Google Images has a sea of stunning photos of the Bahá’í Gardens (left). My photography (above) doesn't quite compare.

In other words, I agree that photos can be distracting and unnecessary, not to mention borderline rude. So why do I take photos?

I love capturing the little moments of daily life that happen at street level as I'm wandering around a city, whether it's a new one an ocean away or my own neighborhood in San Francisco. These are very different from the photos of the Eiffel Tower that every visitor to Paris has somewhere in their phone camera, different from the ones you'll find on travel guides or city government websites. You can't easily find the pictures I want on Google Images. I've yet to find a consistent good source of photos capturing exactly what it is that I find interesting on a city street, the sort of thing that I want to include in my City Reviews exploring the effects of infrastructure, culture, geography, and history on the day-to-day life of people living in that place. The only alternative is to capture them myself.

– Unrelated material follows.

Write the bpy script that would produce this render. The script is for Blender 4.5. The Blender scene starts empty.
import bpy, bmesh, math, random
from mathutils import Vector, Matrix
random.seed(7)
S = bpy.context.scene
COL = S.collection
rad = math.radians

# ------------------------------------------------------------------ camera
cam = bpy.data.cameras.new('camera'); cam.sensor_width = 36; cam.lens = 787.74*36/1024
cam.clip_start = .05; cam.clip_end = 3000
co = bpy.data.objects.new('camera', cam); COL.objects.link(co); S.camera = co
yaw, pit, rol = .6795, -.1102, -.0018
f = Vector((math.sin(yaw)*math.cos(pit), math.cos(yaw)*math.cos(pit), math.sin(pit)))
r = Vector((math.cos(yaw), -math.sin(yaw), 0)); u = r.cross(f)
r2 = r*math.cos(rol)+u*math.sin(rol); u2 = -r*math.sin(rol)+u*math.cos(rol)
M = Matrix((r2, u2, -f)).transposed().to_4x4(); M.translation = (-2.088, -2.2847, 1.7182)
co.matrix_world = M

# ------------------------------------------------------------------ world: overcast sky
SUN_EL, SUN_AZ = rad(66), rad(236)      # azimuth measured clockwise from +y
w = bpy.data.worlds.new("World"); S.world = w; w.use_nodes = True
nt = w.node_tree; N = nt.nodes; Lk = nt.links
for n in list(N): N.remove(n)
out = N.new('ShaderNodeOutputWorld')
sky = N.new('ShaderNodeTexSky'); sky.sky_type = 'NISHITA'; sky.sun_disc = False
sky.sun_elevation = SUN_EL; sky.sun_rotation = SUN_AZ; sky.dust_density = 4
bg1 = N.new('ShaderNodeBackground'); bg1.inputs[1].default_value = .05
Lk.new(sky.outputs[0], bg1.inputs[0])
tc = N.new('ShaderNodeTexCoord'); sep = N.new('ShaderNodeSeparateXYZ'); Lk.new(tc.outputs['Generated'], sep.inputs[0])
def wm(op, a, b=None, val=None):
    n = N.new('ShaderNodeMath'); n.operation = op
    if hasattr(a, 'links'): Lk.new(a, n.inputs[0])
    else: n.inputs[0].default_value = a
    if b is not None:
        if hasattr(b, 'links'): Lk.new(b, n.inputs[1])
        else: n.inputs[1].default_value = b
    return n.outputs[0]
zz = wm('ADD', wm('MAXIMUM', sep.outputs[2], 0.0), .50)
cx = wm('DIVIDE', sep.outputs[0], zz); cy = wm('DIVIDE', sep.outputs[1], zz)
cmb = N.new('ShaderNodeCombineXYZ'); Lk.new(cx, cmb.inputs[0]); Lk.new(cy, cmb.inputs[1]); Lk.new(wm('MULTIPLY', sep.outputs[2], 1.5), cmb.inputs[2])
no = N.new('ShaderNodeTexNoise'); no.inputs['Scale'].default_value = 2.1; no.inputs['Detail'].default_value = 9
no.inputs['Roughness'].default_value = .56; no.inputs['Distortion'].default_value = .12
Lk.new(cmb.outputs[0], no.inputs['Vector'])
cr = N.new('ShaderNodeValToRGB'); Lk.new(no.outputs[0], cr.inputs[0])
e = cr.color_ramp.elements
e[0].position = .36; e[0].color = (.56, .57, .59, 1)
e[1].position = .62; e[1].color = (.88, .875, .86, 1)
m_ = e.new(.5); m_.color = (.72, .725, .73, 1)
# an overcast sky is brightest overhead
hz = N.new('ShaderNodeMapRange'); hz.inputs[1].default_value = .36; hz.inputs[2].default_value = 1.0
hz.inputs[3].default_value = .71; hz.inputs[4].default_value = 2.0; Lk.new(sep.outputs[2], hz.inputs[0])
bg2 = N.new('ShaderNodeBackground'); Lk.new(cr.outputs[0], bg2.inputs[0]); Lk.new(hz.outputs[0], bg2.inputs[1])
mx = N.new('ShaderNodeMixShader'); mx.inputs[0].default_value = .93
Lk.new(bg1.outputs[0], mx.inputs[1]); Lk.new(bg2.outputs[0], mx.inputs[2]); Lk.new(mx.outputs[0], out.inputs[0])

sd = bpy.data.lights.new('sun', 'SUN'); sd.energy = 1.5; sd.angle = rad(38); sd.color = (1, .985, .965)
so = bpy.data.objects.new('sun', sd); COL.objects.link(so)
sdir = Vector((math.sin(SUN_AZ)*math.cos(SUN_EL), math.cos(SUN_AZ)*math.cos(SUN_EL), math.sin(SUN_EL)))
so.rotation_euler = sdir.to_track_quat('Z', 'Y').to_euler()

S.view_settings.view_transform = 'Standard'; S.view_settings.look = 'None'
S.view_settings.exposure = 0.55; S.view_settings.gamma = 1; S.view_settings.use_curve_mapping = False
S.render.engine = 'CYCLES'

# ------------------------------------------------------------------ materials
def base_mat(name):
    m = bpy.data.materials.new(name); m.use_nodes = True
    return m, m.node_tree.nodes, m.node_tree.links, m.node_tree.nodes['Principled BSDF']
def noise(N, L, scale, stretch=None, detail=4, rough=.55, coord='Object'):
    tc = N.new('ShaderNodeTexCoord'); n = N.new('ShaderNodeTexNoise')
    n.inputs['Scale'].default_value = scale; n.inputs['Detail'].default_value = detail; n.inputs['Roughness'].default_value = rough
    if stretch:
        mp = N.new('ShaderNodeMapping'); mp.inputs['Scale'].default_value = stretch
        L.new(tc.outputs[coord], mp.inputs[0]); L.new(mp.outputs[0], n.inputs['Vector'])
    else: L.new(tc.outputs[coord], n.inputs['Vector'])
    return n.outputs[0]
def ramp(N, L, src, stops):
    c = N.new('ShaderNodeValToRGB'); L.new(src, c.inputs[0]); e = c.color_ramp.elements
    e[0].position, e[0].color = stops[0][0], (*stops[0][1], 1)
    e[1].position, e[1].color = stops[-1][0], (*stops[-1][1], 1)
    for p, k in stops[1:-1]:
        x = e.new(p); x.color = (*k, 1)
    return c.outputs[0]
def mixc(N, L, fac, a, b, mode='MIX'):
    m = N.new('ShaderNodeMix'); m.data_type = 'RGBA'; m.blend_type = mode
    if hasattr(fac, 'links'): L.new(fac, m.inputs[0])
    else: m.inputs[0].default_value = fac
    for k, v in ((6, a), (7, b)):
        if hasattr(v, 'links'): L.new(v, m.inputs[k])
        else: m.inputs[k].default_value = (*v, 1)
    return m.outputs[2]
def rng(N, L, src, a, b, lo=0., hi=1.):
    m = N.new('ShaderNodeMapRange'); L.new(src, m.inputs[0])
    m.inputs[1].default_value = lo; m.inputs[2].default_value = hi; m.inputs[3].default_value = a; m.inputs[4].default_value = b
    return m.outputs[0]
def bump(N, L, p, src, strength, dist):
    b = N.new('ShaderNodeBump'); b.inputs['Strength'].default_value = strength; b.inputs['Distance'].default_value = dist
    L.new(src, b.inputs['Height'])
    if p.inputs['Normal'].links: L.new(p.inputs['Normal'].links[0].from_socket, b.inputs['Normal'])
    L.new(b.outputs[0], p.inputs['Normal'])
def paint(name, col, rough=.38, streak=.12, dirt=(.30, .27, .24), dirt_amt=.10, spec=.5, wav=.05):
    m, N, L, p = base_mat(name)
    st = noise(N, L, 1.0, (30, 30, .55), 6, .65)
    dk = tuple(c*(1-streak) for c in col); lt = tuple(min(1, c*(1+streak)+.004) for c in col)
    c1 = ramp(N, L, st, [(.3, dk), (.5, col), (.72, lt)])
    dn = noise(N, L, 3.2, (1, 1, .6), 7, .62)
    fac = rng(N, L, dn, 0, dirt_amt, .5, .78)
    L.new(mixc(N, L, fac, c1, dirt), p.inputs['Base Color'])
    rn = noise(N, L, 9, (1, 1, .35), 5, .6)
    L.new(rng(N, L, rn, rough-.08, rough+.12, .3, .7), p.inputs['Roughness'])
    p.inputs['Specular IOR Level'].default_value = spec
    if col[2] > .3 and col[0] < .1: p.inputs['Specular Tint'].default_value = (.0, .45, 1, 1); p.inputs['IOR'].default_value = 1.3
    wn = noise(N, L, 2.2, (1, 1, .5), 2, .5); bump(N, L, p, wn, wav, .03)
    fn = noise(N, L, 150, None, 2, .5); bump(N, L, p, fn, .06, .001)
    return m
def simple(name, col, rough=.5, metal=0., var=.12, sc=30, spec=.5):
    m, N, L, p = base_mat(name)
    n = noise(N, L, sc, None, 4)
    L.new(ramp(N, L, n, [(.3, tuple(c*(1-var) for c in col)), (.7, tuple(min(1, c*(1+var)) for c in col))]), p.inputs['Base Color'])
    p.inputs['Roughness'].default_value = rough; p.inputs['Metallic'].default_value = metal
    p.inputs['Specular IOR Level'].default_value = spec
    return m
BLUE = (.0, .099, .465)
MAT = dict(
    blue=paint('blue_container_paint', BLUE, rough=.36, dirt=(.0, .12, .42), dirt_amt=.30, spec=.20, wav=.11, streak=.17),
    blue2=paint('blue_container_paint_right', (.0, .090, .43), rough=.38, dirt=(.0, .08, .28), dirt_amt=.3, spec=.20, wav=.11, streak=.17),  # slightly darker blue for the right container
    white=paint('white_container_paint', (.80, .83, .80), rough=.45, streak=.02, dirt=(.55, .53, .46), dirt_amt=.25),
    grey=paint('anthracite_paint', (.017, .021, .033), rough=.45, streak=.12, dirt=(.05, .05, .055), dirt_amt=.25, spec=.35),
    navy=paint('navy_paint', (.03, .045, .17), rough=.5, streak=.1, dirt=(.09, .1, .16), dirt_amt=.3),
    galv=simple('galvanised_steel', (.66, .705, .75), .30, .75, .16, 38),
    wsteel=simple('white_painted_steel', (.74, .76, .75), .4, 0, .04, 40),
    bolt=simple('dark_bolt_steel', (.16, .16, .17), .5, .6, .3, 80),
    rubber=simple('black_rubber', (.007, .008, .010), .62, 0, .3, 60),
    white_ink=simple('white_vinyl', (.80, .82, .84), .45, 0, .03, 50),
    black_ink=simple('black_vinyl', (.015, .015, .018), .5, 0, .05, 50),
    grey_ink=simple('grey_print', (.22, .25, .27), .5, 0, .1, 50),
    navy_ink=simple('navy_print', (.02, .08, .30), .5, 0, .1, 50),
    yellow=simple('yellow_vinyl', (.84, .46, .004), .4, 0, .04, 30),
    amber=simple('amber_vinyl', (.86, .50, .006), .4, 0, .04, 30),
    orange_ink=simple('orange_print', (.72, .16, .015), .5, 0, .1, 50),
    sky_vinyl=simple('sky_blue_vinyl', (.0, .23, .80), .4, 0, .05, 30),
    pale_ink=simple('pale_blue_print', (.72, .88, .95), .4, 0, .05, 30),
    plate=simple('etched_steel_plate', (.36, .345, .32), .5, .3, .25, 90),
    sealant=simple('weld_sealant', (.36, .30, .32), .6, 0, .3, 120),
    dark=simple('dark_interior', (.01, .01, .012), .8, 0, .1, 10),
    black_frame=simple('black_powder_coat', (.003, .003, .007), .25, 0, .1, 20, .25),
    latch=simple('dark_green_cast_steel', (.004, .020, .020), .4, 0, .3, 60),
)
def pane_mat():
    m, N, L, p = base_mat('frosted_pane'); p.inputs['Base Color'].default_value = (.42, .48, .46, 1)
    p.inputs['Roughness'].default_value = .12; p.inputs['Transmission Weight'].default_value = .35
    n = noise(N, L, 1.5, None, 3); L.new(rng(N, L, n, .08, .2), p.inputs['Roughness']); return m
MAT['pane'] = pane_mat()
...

Even if I don't use the photos directly, they also help reconstruct my memory palace later. I enjoy reflecting on the places I go and researching more deeply the observations I noticed there, but I often lose the pointers to those memories in my mind. The memories are there, but they're hard to retrieve without some trigger to resurface them. Flipping through my photo album can jog my memory and take me deeper down a rabbit hole. 2

Photos also capture only a small part of how it feels to be in a place and time, so it really matters to me that I know exactly the context of where a photo was shot for me to be able to appreciate the place-ness of that photograph. When I'm writing about an Urban Chasm I experienced in Barcelona or a Narrow Street for People in Saigon, I want to recall the fabric of the city around it to begin to understand how it fits into the city system as a whole. I don't want just any Parisian street corner; I want the specific Parisian street corner where I noticed all of the woven plastic cafe chairs facing in on the same little square, like an audience facing the stage of a ballet that's about to begin, and how it was a little oasis of calm despite a major boulevard one block away because of the geometry of the buildings and the crooked little streets.






I have my own interpretation on how the world looks and feels, as do you and everyone else. The details that jump out to me differ from what will jump out to my mom, which differ from what will jump out to an architect, which differ from what will jump out to an economist, and so on. Photos are a little window into how a person perceives the world. Selfishly, I want more little windows into the way other people think, and I enjoy opening my own for others to catch a glimpse, too.

It's true that taking photos comes at a cost. But I'm willing to pay that cost3 when it's a matter of capturing something that others might overlook.



Footnotes
1 Of course sometimes that is the right tradeoff, and it can even be a sign of respect in the case of something like scribbling down notes about some insight that your conversation partner.
2 Google Maps Timeline is also useful for this purpose. It's invaluable for retracing my steps on a given day and reconstructing my memory of what I did. For example, here's my timeline map for the day in Haifa:
3 The conversation in Haifa did get me thinking. Most of my photos are of the individual perspective type, but whenever I end up with a famous landmark in front of me I'm in the habit of snapping the same predictable pictures as any other traveler. These photos do just diminish the experience of seeing the thing with no real upside, so in the future I will be more intentional to restrict myself to taking photos that I think i'll only get if I myself take them.